El éxito de Andrés Manuel López Obrador en las encuestas se debe a que ofrece algo radicalmente distinto: regresar a una vida tranquila donde no hay más promesa que la de la redención. Como con el caso de Trump, ha logrado penetrar el subconsciente de la ciudadanía porque no opera en el mundo real sino en el del hastío que legítimamente caracteriza a buena parte de la ciudadanía. Cuando quienes pretendemos estar en el siglo XXI lo vemos no responder a las preguntas, evadir los asuntos relevantes o prometer cosas absurdas, nos congratulamos que vive en otro mundo y que nadie en su sano juicio votaría por él. Pero los números al día de hoy dicen otra cosa: su discurso mesiánico tiene un efecto redentor y ahí yace la razón de su éxito.
Andrés Manuel López Obrador tiene una visión grandiosa de sí mismo y de su capacidad para, por su mera presencia, transformar la realidad. En condiciones normales -es decir, en un contexto de paz social, progreso económico y un razonable optimismo sobre el futuro- su mensaje y presencia pública no tendrían posibilidad alguna de prosperar: todo mundo vería lo absurdo de su propuesta y, particularmente, su falta de realidad. Pero, como con Trump, una porción significativa de la población lo ve como un medio, un instrumento, para mentársela a quienes llevan décadas prometiendo soluciones sin resolver nada.
La oferta de López Obrador choca con la realidad objetiva, pero eso a nadie le importa porque el hastío y el hartazgo, además del enorme enojo que pulula la sociedad mexicana, son tan vastos que cualquier cosa le parece mejor a muchos votantes de a pie. Quien quiera ver los números reconocerá enormes avances en calidad de vida, longevidad, salud, consumo y otros muchos indicadores objetivos, pero ninguno de esos es relevante cuando el electorado se siente ofendido por la arrogancia gubernamental, no nueva pero incomparablemente superior en este sexenio respecto al pasado. Gobiernos anteriores al menos entendían que el mexicano estaba ansioso de una mejoría y dedicaban su discurso a atenuar sus molestias; el actual está tan seguro de sí mismo que no tiene ni siquiera la capacidad, ya no digo humildad, para entender que su actitud es la principal fuente del problema.
¿A qué político sensato en el mundo se le ocurriría una campaña mediática centrada en quejarse de los ciudadanos? Eso es precisamente lo que el gobierno actual ha venido haciendo a lo largo de todo el sexenio, primero con ese “ya chole con tus quejas” y ahora con lo mismo pero con otras palabras: “hagamos bien las cuentas.” Con esa evidente arrogancia e indiferencia respecto al sentir ciudadano, no es difícil entender la posición de AMLO en las encuestas. Su mera presencia dice lo contrario.
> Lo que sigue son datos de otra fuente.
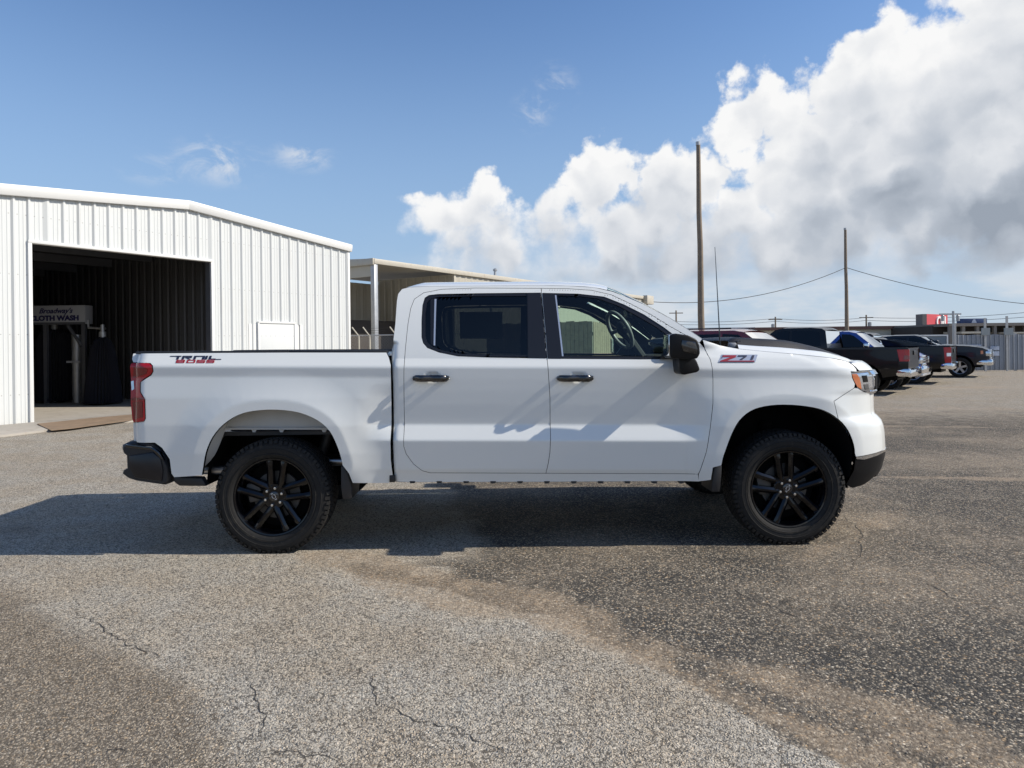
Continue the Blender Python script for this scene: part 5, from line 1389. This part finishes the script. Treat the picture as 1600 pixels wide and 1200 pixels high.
ava = vehicle('black_sport_pickup', 'black pickup with low roof sloping down to a tall narrow tail light', 'pickup truck', V['blackp'], sp3, origin(corner(1485, 22.9), (-3.0, .98), RO), RO)
for sd in (-1, 1): MB().prism([(-.98, 1.285), (-.92, 1.50), (-.80, 1.575), (-1.15, 1.53), (-2.2, 1.34), (-2.7, 1.285)], sd*.90, sd*.94).build('sail_panel', V['blackp'], ava, .01)
MB().box((-2.99, -.88, 1.275), (-1.0, .88, 1.31)).build('bed_cover', V['blackp'], ava, .01)
sp4 = pickup_spec(V['navyp'], None, True, belt=1.26, roof=1.70)
vehicle('dark_blue_pickup', 'dark navy pickup with bright chrome wheel and chrome front, last before the grey fence', 'pickup truck', V['navyp'], sp4, origin(gnd(1500, 589.5), (1.87, -.88), HB), HB)
sp5 = pickup_spec(V['blackp'], 'tall', False, belt=1.28, roof=1.80)
vehicle('cab_only_black_pickup', 'black pickup of which only the cab shows, just right of the blue pickup', 'pickup truck', V['blackp'], sp5, origin(Vector((15.75, 25.5, 0)), (-3.0, .98), RO), RO)
# maroon SUV
def suv_spec(paint):
    bz, roof = 1.12, 1.76; L0, L1 = -2.35, 2.45
    top = [(L0, bz-.05), (L0+.05, bz), (1.1, bz), (1.3, bz), (2.1, bz-.08), (L1-.08, bz-.22)]
    gh = [(L0+.08, bz), (L0+.40, roof-.12), (L0+.6, roof-.03), (-1.0, roof), (.2, roof-.01), (.42, roof-.05), (1.25, bz)]
    w = [[(L0+.32, bz+.05), (L0+.55, roof-.14), (-1.15, roof-.09), (-1.15, bz+.05)], [(-1.07, bz+.05), (-1.07, roof-.09), (-.12, roof-.08), (-.12, bz+.05)], [(-.04, bz+.05), (-.04, roof-.08), (.30, roof-.10), (1.0, bz+.05)]]
    d = dict(W=1.90, belt=bz, x0=L0, x1=L1, axles=(-1.42, 1.42), r=.36, zb=.40, top=top, gh=gh, greenhouse=[], win=w, mirror=(.88, bz+.03), cabx=(L0+.3, 1.2), door_lines=[(-1.1, .5, bz), (-.08, .5, bz), (1.12, .5, bz)], handles=[(-.9, .98), (.12, .98)])
    d['strips'] = [('hood', [(1.1, bz), (1.3, bz), (2.1, bz-.08), (L1-.08, bz-.22)], paint, .05), ('windscreen', [(.40, roof-.045), (1.25, bz)], V['wglass'], .02), ('roof', [(L0+.40, roof-.12), (L0+.6, roof-.03), (-1.0, roof), (.2, roof-.01), (.42, roof-.05)], paint, .04),
                   ('rear_window', [(L0+.08, bz), (L0+.40, roof-.12)], V['dglass'], 0), ('tailgate', [(L0, .6), (L0, bz-.05), (L0+.08, bz)], paint, 0), ('front_panel', [(L1-.08, bz-.22), (L1, .9), (L1, .5)], paint, 0)]
    d['lamps'] = [('tail_light', [(L0-.01, .80), (L0+.25, .82), (L0+.22, bz-.03), (L0-.01, bz-.04)], M['red'], .012), ('headlight', [(L1-.35, .72), (L1-.02, .70), (L1-.06, .86), (L1-.32, .86)], M['lamp'], .01)]
    d['boxes'] = [('front_bumper', (L1-.1, -.82, .40), (L1+.06, .82, .62), paint, .06), ('rear_bumper', (L0-.08, -.85, .42), (L0+.1, .85, .66), paint, .06), ('grille', (L1-.05, -.45, .66), (L1+.03, .45, .86), M['plastic'], .02)]
    d['pairs'] = [('roof_rail', (-1.6, .60, roof+.03), (.1, .64, roof+.055), M['plastic'], .008)]
    return d
qs = at(1148, 514.5, 14.9)
vehicle('maroon_suv', 'dark maroon SUV whose roof and windows show above the white truck hood', 'car', V['redp'], suv_spec(V['redp']), origin(qs, (.15, -.55), HB), HB)

# ================================================================== far side of the lot
def zat(py, px, Y): return CAMZ + ray(px, py).z*Y
def xat(px, Y): return ray(px, 530).x*Y
# grey sheet fence with gate leaves
GY = 32.5
gf_ = empty('grey_sheet_fence', (xat(1489, GY), GY, 0)); tag(gf_, 'grey ribbed sheet fence with gate leaves and two paper signs at the lot end', 'fence')
X = lambda px: xat(px, GY) - xat(1489, GY)
Zt = zat(523, 1540, GY)
px = 1489.5
while px < 1680:
    nx_ = px + 7.2
    if not (1584 < px < 1590): 
        ribbed('fence_panel', X(px), X(min(nx_, 1700)), lambda u: .04, lambda u: Zt + .01*math.sin(u*7), S['gfence'], gf_, w=X(nx_)-X(px), rib=.03)
    px = nx_
for p_, top in ((1491, 505), (1538, 497), (1572, 494), (1588, 520)):
    MB().box((X(p_)-.05, -.08 if p_ != 1588 else .05, 0), (X(p_)+.05, -.04 if p_ != 1588 else .12, zat(top, p_, GY))).build('post', S['galv'], gf_)
MB().box((X(1586), .03, .05), (X(1591), .06, Zt-.02)).build('gate_gap', S['darkb'], gf_)
for a, b in ((1531, 1544), (1566.5, 1580)): MB().box((X(a), -.14, zat(523.5, a, GY)), (X(b), -.09, zat(512.5, a, GY))).build('sign_board', S['box'], gf_)
for a, b, t_, q in ((1515, 1532, 538.5, 550.5), (1546, 1560, 541, 547), (1546, 1560, 549, 556)): MB().box((X(a), -.055, zat(q, a, GY)), (X(b), -.045, zat(t_, a, GY))).build('paper_sign', S['lblue'], gf_)
# grey board with white edge
BY = 34.0
bd = empty('grey_trailer', (xat(1380, BY), BY, 0)); tag(bd, 'long grey box trailer with white edging beyond the parked pickups', 'trailer')
X2 = lambda px: xat(px, BY) - xat(1380, BY)
MB().box((0, 0, .35), (X2(1479), 2.2, zat(525, 1450, BY))).build('body', S['box'], bd)
zz = zat(525, 1450, BY)
MB().box((-.03, -.03, zz), (X2(1481), 2.2, zz+.06)).build('edge_trim', S['wlet'], bd); MB().box((X2(1479), -.03, .35), (X2(1481), .03, zz)).build('edge_trim', S['wlet'], bd)
for x in (.8, 1.7): MB().lathe([(0, -.1), (.33, -.1), (.35, 0), (.33, .1), (0, .1)], 20, 'y', (x, .2, .34)).build('wheel', M['rubber'], bd)
# shop with red fascia and the long beige wing
RY = 66.0
shop = empty('red_front_shop', (xat(1440, RY), RY, 0)); tag(shop, 'low beige shop with brown roof edge and a red fascia with white letters', 'shop')
X3 = lambda px: xat(px, RY) - xat(1440, RY)
zr_ = lambda py: zat(py, 1440, RY)
MB().box((X3(1180), 0, 0), (X3(1437), 10, zr_(513.5))).build('wing_wall', S['beige'], shop)
MB().box((X3(1178), -.3, zr_(513.5)), (X3(1437), 10.2, zr_(508.6))).build('roof_edge', S['brownr'], shop)
MB().box((X3(1437), -.5, 0), (X3(1443.5), .6, zr_(491))).build('end_pier', S['taupe'], shop)
MB().add([(X3(1443.6), -.5, zr_(521)), (X3(1443.6)+3.7, 2.2, zr_(521)), (X3(1443.6)+3.7, 2.2, zr_(491)), (X3(1443.6), -.5, zr_(491)), (X3(1443.6), .2, zr_(521)), (X3(1443.6)+3.5, 2.9, zr_(521)), (X3(1443.6)+3.5, 2.9, zr_(491)), (X3(1443.6), .2, zr_(491))], [(0, 1, 2, 3), (4, 7, 6, 5), (0, 4, 5, 1), (1, 5, 6, 2), (2, 6, 7, 3), (3, 7, 4, 0)]).build('red_fascia', S['redf'], shop)
MB().add([(X3(1444.5), -.2, 0), (X3(1444.5)+3.6, 2.4, 0), (X3(1444.5)+3.6, 2.4, zr_(517)), (X3(1444.5), -.2, zr_(517)), (X3(1444.5), .8, 0), (X3(1444.5)+3.4, 3.1, 0), (X3(1444.5)+3.4, 3.1, zr_(517)), (X3(1444.5), .8, zr_(517))], [(0, 1, 2, 3), (4, 7, 6, 5), (0, 4, 5, 1), (1, 5, 6, 2), (2, 6, 7, 3), (3, 7, 4, 0)]).build('cream_wall', S['cream'], shop)
fa = math.atan2(2.7, 3.7)
t_ = text_mesh('fascia_letters', 'OIL', 1.6, S['wlet'], shop, (0, 0, 0), 0, .06, .03)
t_.matrix_local = Matrix.Translation((X3(1443.6)+2.55, -.58+1.86, zr_(512))) @ Matrix.Rotation(fa, 4, 'Z') @ Matrix.Rotation(R(90), 4, 'X') 
# dark flat-roofed station with canopy
DY = 58.0
dk = empty('dark_flat_building', (xat(1474, DY), DY, 0)); tag(dk, 'dark flat-roofed building with lean-to roof above the grey fence', 'building')
X4 = lambda px: xat(px, DY) - xat(1474, DY); z4 = lambda py: zat(py, 1540, DY)
MB().box((X4(1474), 1.5, 0), (X4(1760), 9, z4(508))).build('wall', S['darkb'], dk)
MB().box((X4(1476), -.6, z4(509.5)), (X4(1760), 9.5, z4(505))).build('roof', S['taupe'], dk)
MB().box((X4(1488), -1.2, z4(521)), (X4(1527), 1.2, z4(518))).build('awning', S['tantrim'], dk)
MB().box((X4(1556), -1.0, z4(522)), (X4(1592), 1.2, z4(519.5))).build('awning', S['tantrim'], dk)
for p_ in (1480, 1500, 1522, 1549, 1577, 1597): MB().box((X4(p_)-.12, -.5, 0), (X4(p_)+.12, -.25, z4(509))).build('column', S['taupe'], dk)
sg = empty('blue_roof_sign', (xat(1531, DY), DY+1.0, z4(505.3))); tag(sg, 'dark blue sign box standing on the flat dark roof', 'sign')
MB().box((-1.12, -.3, 0), (1.12, .3, .45)).build('panel', S['blue'], sg, .02)
MB().prism([(-.22, .08), (.22, .08), (.08, .38), (-.08, .38)], -.32, -.30).build('sign_mark', S['lblue'], sg)
# white low roofs far behind the hood
far = tag(MB().box((xat(1060, 75), 75, 0), (xat(1176, 75), 84, zat(516, 1120, 75))).box((xat(1058, 75), 74.6, zat(516, 1120, 75)), (xat(1178, 75), 84.5, zat(512, 1120, 75))).build('white_roofed_shed', S['wtrim'], None), 'low white-roofed shed far behind the maroon SUV', 'shed')

# ------------------------------------------------------------------ poles and wires
def pole(px0, py0, px1, Y, r0, r1, label, top=None):
    b = at(px0, 536, Y); b.z = 0; t = at(px1, py0, Y)
    o = empty('utility_pole', b); tag(o, label, 'utility pole')
    m = MB(); k = 7; m.tube([(Vector((0, 0, -.2)) + (t-b)*(i/k) + Vector((.015*math.sin(i*2.1), 0, 0))) for i in range(k+1)], [r0 + (r1-r0)*i/k for i in range(k+1)], 14)
    m.build('shaft', S['pole'], o, smooth=50)
    MB().tube([(t-b) + Vector((0, 0, -.25)), (t-b) + Vector((0, 0, -.10))], r1*1.12, 12).build('pole_band', S['galv'], o)
    return o, b, t
pole(1097, 218, 1090.5, 29.0, .155, .085, 'tall bare wooden pole rising behind the white truck windscreen')
_, b2, t2 = pole(1324, 354, 1320.5, 50.0, .16, .09, 'bare wooden pole carrying a sagging wire, above the blue pickup')
def cable(name, pts, r, label):
    o = MB().tube(pts, r, 5, False).build(name, S['wire'], None); tag(o, label, 'wire'); return o
def sag(a, b, d, n=16): return [a + (b-a)*(i/n) - Vector((0, 0, 4*d*(i/n)*(1-i/n))) for i in range(n+1)]
att = at(1322, 418, 50.0)
cable('overhead_wire', sag(at(1010, 471, 45.0), att, .9), .022, 'thin wire sagging from the tan shed to the bare pole')
cable('overhead_wire', sag(att, at(1680, 480, 46.0), .55), .022, 'thin wire running from the bare pole out to the picture edge')
for py0, py1, lab in ((499, 483, 'upper distant power line low over the parked vehicles'), (503.5, 491, 'lower distant power line low over the parked vehicles')):
    cable('power_line', sag(at(1000, py0, 110), at(1212, py0-1.5, 110), .5) + sag(at(1212, py0-1.5, 110), at(1354, py0-3, 110), .4)[1:] + sag(at(1354, py0-3, 110), at(1680, py1-3, 90), .6)[1:], .03, lab)
for px, top, Y, lab in ((1057, 485, 110, 'small far-off power pole left of the tall bare pole'), (1212, 495, 110, 'small far-off power pole above the black pickup roof'), (1354, 492, 110, 'small far-off power pole with hanging gear above the beige wing')):
    b = at(px, 536, Y); b.z = 0; H = zat(top, px, Y); o = empty('power_pole', b); tag(o, lab, 'utility pole')
    MB().tube([(0, 0, 0), (0, 0, H)], [.18, .12], 8).build('shaft', S['pole'], o)
    MB().box((-1.1, -.06, H-.5), (1.1, .06, H-.36)).build('cross_arm', S['pole'], o)
    if px > 1100: MB().lathe([(0, H-2.0), (.28, H-2.0), (.28, H-1.2), (0, H-1.1)], 10, 'z', (.55 if px > 1300 else -.4, 0, 0)).build('transformer', S['galv'], o)
EY = 45.0
b = at(1490, 536, EY); b.z = 0; H = zat(486, 1490, EY); o = empty('equipment_pole', b); tag(o, 'grey steel pole with electrical gear on top by the red fascia', 'utility pole')
MB().tube([(0, 0, 0), (0, 0, H)], .075, 8).build('shaft', S['galv'], o)
MB().box((-.9, -.05, H-.25), (.5, .05, H-.15)).build('cross_arm', S['galv'], o)
for x in (-.7, .3): MB().lathe([(0, H-.65), (.10, H-.65), (.10, H-.3), (0, H-.2)], 8, 'z', (x, 0, 0)).build('transformer', S['galv'], o)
AMLO vive en un mundo distinto al del resto de los mexicanos. Su propuesta programática es a-histórica y peligrosa en cuanto a que conscientemente ignora el mundo de hoy; su postura respecto al aeropuerto de la CDMX es reveladora y similar al muro de Trump, es decir, se trata de un símbolo; no es que no sea obvia la saturación del actual, sino que, como con su “al diablo con sus instituciones,” constituye una afronta a quienes él ha satanizado como los arrogantes que prometen pero no cumplen y sólo se hacen ricos a costa de los demás. La postura (y la estrategia que yace detrás), es impecable.
Es significativo que AMLO jamás se refiera a la ciudadanía porque, en su visión, ésta no existe. Él encarna al “pueblo” porque sólo él lo entiende y lo representa, ergo, su mera presencia acaba con la corrupción y la “mafia del poder.” En ese mundo, los contrapesos son malos (e innecesarios), las instituciones sirven como medio para que el presidente imponga su visión y el gobernante todopoderoso es el único que puede decidir. En otras palabras, la esencia del proyecto reside en acabar con la libertad individual, con el sistema de mercado, con los tratados comerciales, con la prensa independiente y con las organizaciones sociales (empresariales, sindicales, civiles) porque todas ellas limitan, en mayor o menor medida, que el presidente actúe como le plazca.
AMLO toca una fibra por demás sensible que sólo puede ser contrarrestada con una propuesta realmente transformadora, una que parta del principio que hay que cambiar el statu quo político porque es ahí donde yace el obstáculo al desarrollo del país. Mientras eso no exista, el discurso redentor seguirá teniendo éxito.